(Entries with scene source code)
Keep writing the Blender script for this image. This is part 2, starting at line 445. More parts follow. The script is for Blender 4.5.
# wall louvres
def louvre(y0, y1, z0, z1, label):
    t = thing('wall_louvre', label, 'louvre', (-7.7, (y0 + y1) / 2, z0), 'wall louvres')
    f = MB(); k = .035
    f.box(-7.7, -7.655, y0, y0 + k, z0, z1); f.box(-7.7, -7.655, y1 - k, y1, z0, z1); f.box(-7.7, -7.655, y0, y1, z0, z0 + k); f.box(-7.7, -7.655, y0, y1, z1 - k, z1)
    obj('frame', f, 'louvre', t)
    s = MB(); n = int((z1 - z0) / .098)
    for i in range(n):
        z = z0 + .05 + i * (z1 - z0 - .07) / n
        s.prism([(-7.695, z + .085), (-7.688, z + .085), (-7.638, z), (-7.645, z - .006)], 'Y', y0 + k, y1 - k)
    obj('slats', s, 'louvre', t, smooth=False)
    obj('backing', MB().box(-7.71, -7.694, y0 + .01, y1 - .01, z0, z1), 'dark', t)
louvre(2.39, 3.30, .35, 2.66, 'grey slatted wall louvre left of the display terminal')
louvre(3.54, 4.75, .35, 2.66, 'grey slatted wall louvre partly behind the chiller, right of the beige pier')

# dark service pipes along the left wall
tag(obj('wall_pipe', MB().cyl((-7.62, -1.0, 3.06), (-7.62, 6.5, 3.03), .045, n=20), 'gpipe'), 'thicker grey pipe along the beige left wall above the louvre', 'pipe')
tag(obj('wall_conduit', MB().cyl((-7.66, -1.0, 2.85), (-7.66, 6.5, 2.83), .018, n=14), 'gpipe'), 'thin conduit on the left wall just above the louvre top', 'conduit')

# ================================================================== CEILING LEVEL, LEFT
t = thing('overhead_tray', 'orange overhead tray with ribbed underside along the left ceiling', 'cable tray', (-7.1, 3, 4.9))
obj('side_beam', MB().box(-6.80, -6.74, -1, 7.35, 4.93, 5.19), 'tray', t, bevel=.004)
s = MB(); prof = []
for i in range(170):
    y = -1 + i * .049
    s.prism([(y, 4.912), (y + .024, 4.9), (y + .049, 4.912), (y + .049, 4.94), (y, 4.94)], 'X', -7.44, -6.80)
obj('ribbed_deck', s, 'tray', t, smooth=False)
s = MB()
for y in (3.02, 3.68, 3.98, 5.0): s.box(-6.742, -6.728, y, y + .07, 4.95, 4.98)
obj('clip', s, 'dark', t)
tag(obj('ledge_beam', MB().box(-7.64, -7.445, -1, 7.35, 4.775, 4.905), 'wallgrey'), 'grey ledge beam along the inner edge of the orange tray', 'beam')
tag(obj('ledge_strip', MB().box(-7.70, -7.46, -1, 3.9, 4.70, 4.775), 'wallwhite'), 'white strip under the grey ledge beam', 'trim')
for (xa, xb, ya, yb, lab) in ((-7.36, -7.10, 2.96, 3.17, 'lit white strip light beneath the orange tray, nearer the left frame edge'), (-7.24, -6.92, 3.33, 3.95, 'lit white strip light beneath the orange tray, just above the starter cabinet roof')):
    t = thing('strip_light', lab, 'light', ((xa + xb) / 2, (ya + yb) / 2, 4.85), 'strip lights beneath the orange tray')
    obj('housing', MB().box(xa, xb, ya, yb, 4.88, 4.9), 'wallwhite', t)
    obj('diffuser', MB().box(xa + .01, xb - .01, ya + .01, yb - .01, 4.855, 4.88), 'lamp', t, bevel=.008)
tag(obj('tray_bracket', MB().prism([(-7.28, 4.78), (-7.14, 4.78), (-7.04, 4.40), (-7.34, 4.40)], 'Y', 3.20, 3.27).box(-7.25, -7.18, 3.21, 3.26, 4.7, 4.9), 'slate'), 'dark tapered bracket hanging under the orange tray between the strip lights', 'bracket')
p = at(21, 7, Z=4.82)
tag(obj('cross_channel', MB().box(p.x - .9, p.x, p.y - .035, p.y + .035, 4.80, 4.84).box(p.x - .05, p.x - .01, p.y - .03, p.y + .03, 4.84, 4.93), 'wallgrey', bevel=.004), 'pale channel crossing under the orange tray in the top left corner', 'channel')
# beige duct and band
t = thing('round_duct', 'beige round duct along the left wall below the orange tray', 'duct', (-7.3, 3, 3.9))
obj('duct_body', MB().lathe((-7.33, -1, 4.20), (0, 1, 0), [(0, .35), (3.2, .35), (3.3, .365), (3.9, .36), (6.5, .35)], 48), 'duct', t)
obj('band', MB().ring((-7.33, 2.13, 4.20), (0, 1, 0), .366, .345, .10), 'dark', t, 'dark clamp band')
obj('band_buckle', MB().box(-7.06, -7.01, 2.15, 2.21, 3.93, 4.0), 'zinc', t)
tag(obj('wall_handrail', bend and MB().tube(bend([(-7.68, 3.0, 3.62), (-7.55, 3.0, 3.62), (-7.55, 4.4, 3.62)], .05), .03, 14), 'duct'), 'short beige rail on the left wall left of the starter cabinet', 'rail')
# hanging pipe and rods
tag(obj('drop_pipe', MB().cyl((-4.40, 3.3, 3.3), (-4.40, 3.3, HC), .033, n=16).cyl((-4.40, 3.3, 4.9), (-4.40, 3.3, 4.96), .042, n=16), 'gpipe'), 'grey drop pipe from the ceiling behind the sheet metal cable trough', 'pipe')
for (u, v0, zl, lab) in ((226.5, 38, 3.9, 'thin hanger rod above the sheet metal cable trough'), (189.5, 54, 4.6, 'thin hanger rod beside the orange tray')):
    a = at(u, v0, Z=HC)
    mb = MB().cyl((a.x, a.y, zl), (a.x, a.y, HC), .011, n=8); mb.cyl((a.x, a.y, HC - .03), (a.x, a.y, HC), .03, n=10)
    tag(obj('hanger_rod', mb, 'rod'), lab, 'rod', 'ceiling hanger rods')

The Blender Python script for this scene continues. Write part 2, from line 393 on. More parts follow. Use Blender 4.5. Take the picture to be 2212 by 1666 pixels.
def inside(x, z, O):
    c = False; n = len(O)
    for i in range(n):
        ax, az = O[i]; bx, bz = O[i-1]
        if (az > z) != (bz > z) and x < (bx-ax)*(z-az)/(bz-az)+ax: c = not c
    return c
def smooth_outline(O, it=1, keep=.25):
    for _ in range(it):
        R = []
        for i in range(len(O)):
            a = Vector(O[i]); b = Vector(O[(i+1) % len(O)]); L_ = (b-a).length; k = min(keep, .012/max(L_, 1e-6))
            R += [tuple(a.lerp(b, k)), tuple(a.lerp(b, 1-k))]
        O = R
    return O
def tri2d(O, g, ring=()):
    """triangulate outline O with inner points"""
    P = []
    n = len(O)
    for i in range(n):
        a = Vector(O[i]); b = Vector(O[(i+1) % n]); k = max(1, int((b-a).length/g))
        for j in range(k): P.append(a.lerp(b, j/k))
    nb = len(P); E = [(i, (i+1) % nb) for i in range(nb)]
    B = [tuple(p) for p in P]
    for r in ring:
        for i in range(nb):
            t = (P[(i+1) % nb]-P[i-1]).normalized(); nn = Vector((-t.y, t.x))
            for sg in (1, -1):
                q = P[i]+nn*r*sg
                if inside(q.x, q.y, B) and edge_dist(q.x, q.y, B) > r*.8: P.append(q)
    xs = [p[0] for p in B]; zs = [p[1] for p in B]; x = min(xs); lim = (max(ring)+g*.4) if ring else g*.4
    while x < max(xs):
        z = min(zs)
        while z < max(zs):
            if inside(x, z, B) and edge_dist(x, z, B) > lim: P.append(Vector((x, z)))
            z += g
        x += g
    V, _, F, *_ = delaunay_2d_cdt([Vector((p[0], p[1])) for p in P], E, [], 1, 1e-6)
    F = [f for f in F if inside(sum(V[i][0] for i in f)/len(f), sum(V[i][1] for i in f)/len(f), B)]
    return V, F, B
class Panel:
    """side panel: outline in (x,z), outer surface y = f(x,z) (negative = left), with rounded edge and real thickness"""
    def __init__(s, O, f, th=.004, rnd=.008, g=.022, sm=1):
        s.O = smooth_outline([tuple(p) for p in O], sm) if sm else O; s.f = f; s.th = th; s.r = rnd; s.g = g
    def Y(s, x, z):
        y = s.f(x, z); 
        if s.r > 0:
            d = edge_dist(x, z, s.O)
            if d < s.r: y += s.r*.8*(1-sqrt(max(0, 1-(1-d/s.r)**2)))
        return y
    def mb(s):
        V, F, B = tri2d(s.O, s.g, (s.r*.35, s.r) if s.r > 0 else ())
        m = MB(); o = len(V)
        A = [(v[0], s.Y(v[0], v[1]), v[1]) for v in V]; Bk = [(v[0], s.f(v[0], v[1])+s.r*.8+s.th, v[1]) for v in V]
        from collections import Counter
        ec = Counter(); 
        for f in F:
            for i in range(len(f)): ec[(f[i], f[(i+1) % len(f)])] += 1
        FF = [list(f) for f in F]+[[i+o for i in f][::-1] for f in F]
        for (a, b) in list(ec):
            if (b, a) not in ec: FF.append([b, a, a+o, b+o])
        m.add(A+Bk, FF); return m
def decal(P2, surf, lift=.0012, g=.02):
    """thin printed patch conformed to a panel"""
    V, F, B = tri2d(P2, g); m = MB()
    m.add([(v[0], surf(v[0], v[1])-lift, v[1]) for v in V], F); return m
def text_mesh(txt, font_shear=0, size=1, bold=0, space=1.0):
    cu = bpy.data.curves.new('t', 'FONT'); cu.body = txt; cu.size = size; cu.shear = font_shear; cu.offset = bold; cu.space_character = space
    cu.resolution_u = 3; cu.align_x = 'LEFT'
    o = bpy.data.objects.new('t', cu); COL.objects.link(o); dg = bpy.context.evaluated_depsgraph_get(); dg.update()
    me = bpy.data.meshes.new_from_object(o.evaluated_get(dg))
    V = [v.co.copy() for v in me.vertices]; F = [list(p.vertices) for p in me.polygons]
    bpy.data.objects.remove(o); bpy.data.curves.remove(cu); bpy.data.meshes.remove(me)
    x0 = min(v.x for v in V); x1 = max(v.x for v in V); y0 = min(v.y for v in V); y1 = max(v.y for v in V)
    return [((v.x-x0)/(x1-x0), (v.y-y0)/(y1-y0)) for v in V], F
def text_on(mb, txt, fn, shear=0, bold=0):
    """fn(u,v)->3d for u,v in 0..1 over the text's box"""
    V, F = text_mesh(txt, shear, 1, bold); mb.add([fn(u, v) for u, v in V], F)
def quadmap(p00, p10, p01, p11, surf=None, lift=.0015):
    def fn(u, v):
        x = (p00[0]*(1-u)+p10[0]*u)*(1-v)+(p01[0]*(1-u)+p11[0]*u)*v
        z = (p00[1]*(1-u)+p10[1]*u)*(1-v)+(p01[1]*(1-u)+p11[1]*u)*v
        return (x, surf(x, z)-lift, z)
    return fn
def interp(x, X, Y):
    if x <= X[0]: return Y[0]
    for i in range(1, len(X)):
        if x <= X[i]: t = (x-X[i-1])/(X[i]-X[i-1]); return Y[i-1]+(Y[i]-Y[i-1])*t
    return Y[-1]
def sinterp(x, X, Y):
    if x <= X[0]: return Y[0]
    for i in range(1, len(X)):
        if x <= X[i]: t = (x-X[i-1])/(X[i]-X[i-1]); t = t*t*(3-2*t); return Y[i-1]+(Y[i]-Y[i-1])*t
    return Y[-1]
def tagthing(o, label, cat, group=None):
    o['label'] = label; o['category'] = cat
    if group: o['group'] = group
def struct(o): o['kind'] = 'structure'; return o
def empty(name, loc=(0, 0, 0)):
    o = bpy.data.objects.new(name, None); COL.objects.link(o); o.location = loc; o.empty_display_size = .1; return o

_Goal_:
Return the entries above unchanged, starting at the first line and stopping after the line with "louvre(3.54, 4.75, .35, 2.66, 'grey".

_Full output_:
Keep writing the Blender script for this image. This is part 2, starting at line 445. More parts follow. The script is for Blender 4.5.
# wall louvres
def louvre(y0, y1, z0, z1, label):
    t = thing('wall_louvre', label, 'louvre', (-7.7, (y0 + y1) / 2, z0), 'wall louvres')
    f = MB(); k = .035
    f.box(-7.7, -7.655, y0, y0 + k, z0, z1); f.box(-7.7, -7.655, y1 - k, y1, z0, z1); f.box(-7.7, -7.655, y0, y1, z0, z0 + k); f.box(-7.7, -7.655, y0, y1, z1 - k, z1)
    obj('frame', f, 'louvre', t)
    s = MB(); n = int((z1 - z0) / .098)
    for i in range(n):
        z = z0 + .05 + i * (z1 - z0 - .07) / n
        s.prism([(-7.695, z + .085), (-7.688, z + .085), (-7.638, z), (-7.645, z - .006)], 'Y', y0 + k, y1 - k)
    obj('slats', s, 'louvre', t, smooth=False)
    obj('backing', MB().box(-7.71, -7.694, y0 + .01, y1 - .01, z0, z1), 'dark', t)
louvre(2.39, 3.30, .35, 2.66, 'grey slatted wall louvre left of the display terminal')
louvre(3.54, 4.75, .35, 2.66, 'grey slatted wall louvre partly behind the chiller, right of the beige pier')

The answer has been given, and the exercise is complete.